• _What the exercise asks_: What number of lines hold the word "part"? State that number and nothing besides.

• _Stored data_:
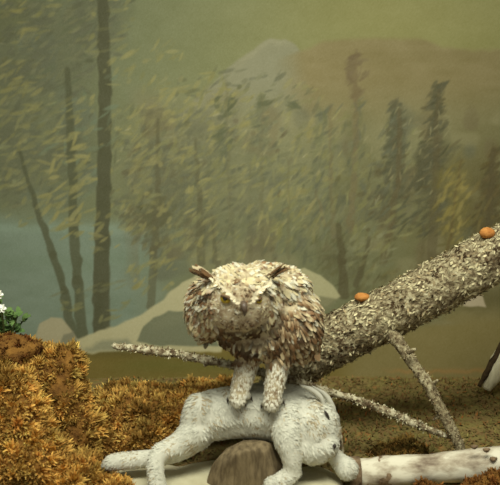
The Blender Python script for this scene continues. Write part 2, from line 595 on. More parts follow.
# --- middle
tree([[(158, 120, 3), (157, 190, 6), (152, 250, 8), (147, 306, 9)]],
     ([(156, 190, 34, 66, 190, [DRK, (84, 78, 58), MID], A45, {}), (150, 215, 18, 22, 40, [(72, 70, 52)], A45, {})],
      [(165, 110, 40, 70, 95, [OLV, YEL, (122, 118, 78)], A45, {}), (158, 205, 36, 60, 95, [YEL, OLV, (124, 118, 76)], A45, {}), (150, 275, 28, 18, 30, [OLV, YEL], A45, {})]), BRN, 0.6)
tree([[(196, 140, 3), (199, 200, 6), (200, 262, 9)], [(212, 215, 3), (214, 262, 5)]],
     ([(200, 175, 32, 66, 150, [DRK, MID, (88, 88, 66)], A45, {})],
      [(205, 150, 34, 60, 80, [OLV, YEL], A45, {}), (205, 220, 30, 40, 60, [OLV, YEL, MID], A45, {})]), BRN, 0.6)
tree([[(226, 80, 2), (228, 160, 3), (230, 230, 4)]],
     ([(226, 105, 10, 14, 26, [(72, 76, 58)], A45, {}), (222, 140, 10, 14, 22, [(74, 78, 60)], A45, {}), (232, 190, 24, 60, 90, [MID, DRK], A45, {})],
      [(232, 130, 24, 60, 55, [OLV, YEL], A45, {})]), (90, 86, 64), 0.35)
tree([[(262, 95, 2), (261, 170, 3), (262, 250, 5)]],
     ([(262, 160, 24, 66, 110, [MID, DRK, (96, 98, 74)], A45, dict(cone=True)), (262, 103, 5, 3, 6, [(70, 74, 56)], 0.1, {}), (292, 106, 6, 3, 7, [(70, 74, 56)], 0.1, {})],
      [(265, 200, 24, 50, 50, [OLV, YEL], A60, {})]), (90, 86, 64), 0.35)
tree([[(330, 105, 2), (331, 180, 4), (336, 240, 6)], [(316, 190, 2), (326, 225, 4)]],
     ([(322, 180, 28, 72, 150, [MID, DRK, (90, 92, 66)], A60, dict(cone=True))],
      [(310, 180, 24, 60, 70, [OLV, (128, 120, 76)], A60, {})]), (98, 84, 60), 0.4)
tree([[(354, 50, 3), (355, 90, 5), (356, 150, 5), (352, 230, 7)]],
     ([(355, 75, 9, 24, 34, [(92, 76, 58), (100, 86, 64)], A45, {}), (356, 170, 24, 70, 90, [(92, 90, 62), DRK], A60, dict(cone=True))],
      [(352, 190, 20, 50, 36, [OLV, MID], A60, {})]), (102, 86, 62), 0.45)
# --- right conifers
tree([[(398, 110, 4), (400, 180, 6), (394, 215, 6), (386, 262, 8)]],
     ([(394, 165, 30, 65, 210, [(62, 62, 50), (70, 68, 56), (72, 64, 48), DRK], A45, dict(cone=True))],
      [(392, 155, 30, 55, 40, [(134, 128, 94), (122, 116, 84), OLV], A60, dict(W=(1.8, 3.2), L=(7, 14))), (386, 225, 24, 30, 24, [OLV, MID], A45, {})]), (78, 66, 48), 0.55)
tree([[(436, 90, 3), (437, 180, 7), (436, 262, 10)]],
     ([(436, 160, 30, 76, 240, [(60, 58, 46), (68, 66, 54), (76, 68, 50)], A45, dict(cone=True))],
      [(432, 150, 26, 55, 36, [(132, 126, 92), (112, 104, 74)], A60, dict(W=(1.8, 3.2), L=(7, 14)))]), (72, 62, 46), 0.5)
tree([[(462, 160, 2), (452, 258, 4)]],
     ([(456, 205, 20, 46, 70, [(96, 86, 48), (88, 80, 50)], A60, {})],
      [(456, 205, 17, 42, 54, [(138, 122, 64), (128, 114, 62)], A60, dict(W=(3, 5.5)))]), (84, 70, 44))
tree([[(494, 150, 5), (492, 262, 10)]],
     ([(494, 205, 24, 54, 170, [(64, 56, 40), (74, 62, 42), (84, 70, 46)], A45, dict(cone=True))], [(490, 215, 18, 40, 14, [(104, 90, 54)], A60, {})]), (66, 56, 42), 0.6)
tree([[(560, 60, 6), (562, 300, 14)]], ([(560, 170, 50, 110, 300, [(70, 66, 46), DRK, MID], A45, dict(cone=True))], [(560, 170, 40, 90, 60, [OLV, YEL], A60, {})]))
# dark trunks that stand in the gap above the fallen spruce
tree([[(340, 225, 5), (344, 262, 8), (347, 294, 11)], [(372, 238, 4), (360, 285, 6)]],
     ([(346, 262, 26, 26, 70, [(78, 76, 54), (70, 68, 50), MID], A45, {})], [(372, 250, 24, 26, 36, [OLV, MID, (122, 122, 90)], A45, {})]), (64, 57, 42), 0.7)
mix((182, 174, 130), 0.95 * poly([(56, 356), (70, 340), (84, 334), (100, 329), (114, 324), (138, 314), (160, 300), (180, 282), (196, 274), (214, 276), (230, 300), (220, 352), (120, 350)], 1.5), 5)
mix((116, 118, 96), 0.7 * poly([(74, 352), (96, 340), (122, 338), (132, 350)], 3), 5)
mix((98, 102, 82), 0.95 * poly([(132, 341), (140, 327), (150, 318), (166, 311), (184, 311), (204, 318), (218, 346), (150, 346)], 1.2), 6)
mix((112, 114, 90), 0.5 * poly([(146, 324), (166, 313), (184, 313), (178, 322), (152, 330)], 3))
mix((164, 154, 120), 0.95 * poly([(24, 344), (32, 324), (44, 317), (56, 319), (66, 332), (76, 348)], 1.2), 7)
mix((108, 106, 88), 0.8 * poly([(52, 346), (56, 334), (66, 331), (72, 346)], 1.5), 7)
mix((172, 166, 122), 0.95 * poly([(296, 272), (306, 268), (322, 275), (336, 286), (344, 297), (330, 306), (310, 302)], 1.2), 8)
mix((110, 108, 80), 0.8 * poly([(322, 296), (342, 300), (330, 310), (318, 308)], 1.5), 8)
mix((178, 162, 130), 0.95 * poly([(470, 306), (472, 297), (484, 291), (490, 296), (494, 307)], 1.0), 9)

paint += (2.6 * prng.standard_normal((PH, PW)))[..., None]

# tidy the part map, then cut the canvas into its painted parts
paint[:] = np.array([34, 34, 15]) + paint * np.array([0.81, 0.80, 0.88])
PAINT_GAIN = np.array([0.99, 1.0, 1.1])
names = {1: ('painted_peak', 'pale distant mountain peak'), 2: ('painted_mountain', 'brown mountain ridge'), 3: ('painted_lake', 'teal lake'),
         4: ('painted_meadow', 'brown and green meadow'), 5: ('painted_shore', 'pale sandy shore'), 6: ('painted_boulder', 'grey boulder'),
         7: ('painted_boulder', 'pale boulder with grey side'), 8: ('painted_boulder', 'pale slab of rock'), 9: ('painted_boulder', 'small pinkish rock')}


def majority(mask, n=2):
    m = mask.astype(float)
    for _ in range(n):
        q = np.pad(m, 1, mode='edge')
        m = sum(q[i:i + PH, j:j + PW] for i in range(3) for j in range(3)) / 9
    return m


ids = np.unique(pid)
score = np.stack([majority(pid == i, 3) for i in ids], 0)
pid = ids[score.argmax(0)]
backdrop = thing('painted_backdrop', (0, WALL_Y, 0), 'painted mural of misty forest, lake and mountains behind the owl', 'mural')
pts = np.empty((PH, PW, 3))
a_, b_ = (UU - CX) / F_PX, -(VV - CY) / F_PX
dy_, dz_ = CP + b_ * SP, -SP + b_ * CP
# rectangular canvas: columns keep one x over their whole height
kx = (WALL_Y - CAM[1]) / (CP + 0.02)
pts[..., 0] = a_ * kx
kk = (WALL_Y - CAM[1]) / dy_
pts[..., 1] = WALL_Y
pts[..., 2] = CAM[2] + dz_ * kk
cl = np.clip(lin(np.clip(paint, 0, 255)) * PAINT_GAIN, 0, 1).reshape(-1, 3)
flat = pts.reshape(-1, 3)
q0 = (np.arange(PH - 1)[:, None] * PW + np.arange(PW - 1)[None]).ravel()
quads = np.stack([q0 + PW, q0 + PW + 1, q0 + 1, q0], 1)
qid = pid[:-1, :-1].ravel()


def cut(name, sel, parent, label=None):
    f = quads[sel]
    if len(f) < 12: return None
    used, inv = np.unique(f, return_inverse=True)
    o = mesh_obj(name, flat[used], inv.reshape(-1, 4), M_PAINT, parent, cl[used])
    return tag(o, label) if label else o


cut('canvas', qid == 0, backdrop)
for i, (n, l) in names.items(): cut(n, qid == i, backdrop, l)
for t in TREES:
    fo = cut('painted_tree', qid == t, backdrop)
    cut('painted_trunk', qid == t + 100, fo if fo else backdrop)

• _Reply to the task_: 2